The most popular part of the visit was the great review in Phoenix Park. The Queen left the Viceregal Lodge in an open barouche with her four children. The Prince, in the uniform of a major-general, rode a magnificent chestnut.

Carriages remained in Phoenix Park all night – many had acted as henroosts since the Union, when society forsook Dublin. Every carriage, cart or side-car was packed amidst the mass of walkers and horseback riders that filled the streets. Of the 10,000 troops in Ireland at this time – more than in the whole of India – 6000 were at this review. After evolutions by hussars and lancers and other troops, the whole body moved to the far end of the review ground, to the music of their regimental bands. The infantry with fixed bayonets, in double-quick time, charged forward with the Irish yell and British hurrah, until within twenty yards of the Queen’s carriage.

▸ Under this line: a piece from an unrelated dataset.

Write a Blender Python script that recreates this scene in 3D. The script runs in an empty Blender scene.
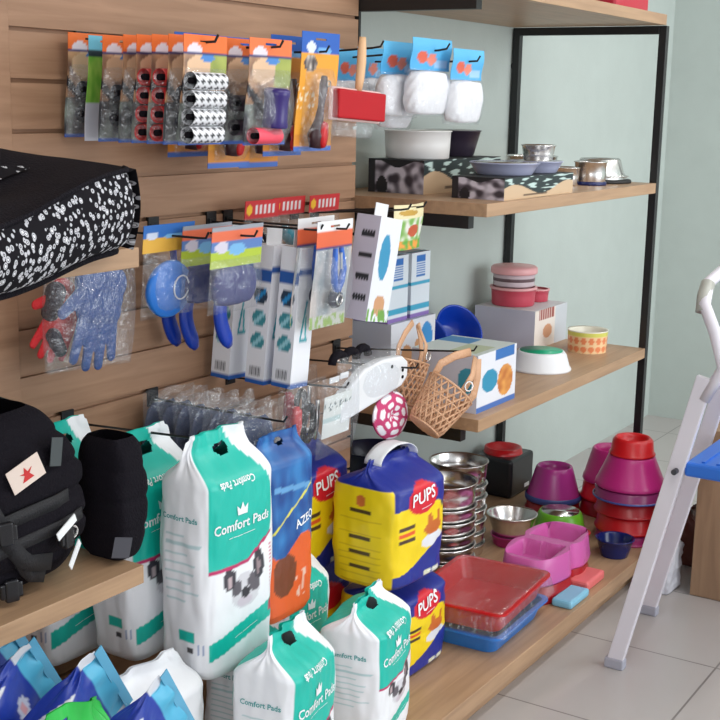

The cheers and enthusiasm were tremendous and continued all the evening as the Queen drove through Dublin to the Castle for the levee-room. The next day the welcomes followed her into the country to the Duke of Leinster’s home. She noted the raggedness of the people running beside the carriage, remarking, ‘they will do anything at a word from the Duke, he is so kind to them’.

At last the four-day gala ended and the Queen and her family embarked on the Victoria and Albert at Kingstown Pier, amidst unprecedented cheers. ‘Her Majesty paced the deck for a little time until, approaching the lighthouse, she looked towards the crowds, ran along the deck and, with the sprightliness of a young girl and with the agility of a sailor, ascended the paddlebox.’ On the summit she was joined by Prince Albert, and, taking his arm, ‘gracefully waved her right hand towards the people on the pier’. The Queen wrote, ‘I waved my handkerchief as a parting acknowledgment of their loyalty. The night was thick and rainy, and we feared a storm.’

Dublin settled back; poorer but happier. All this! And not two hundred miles away to the west were thousands of men, women and children starving and homeless.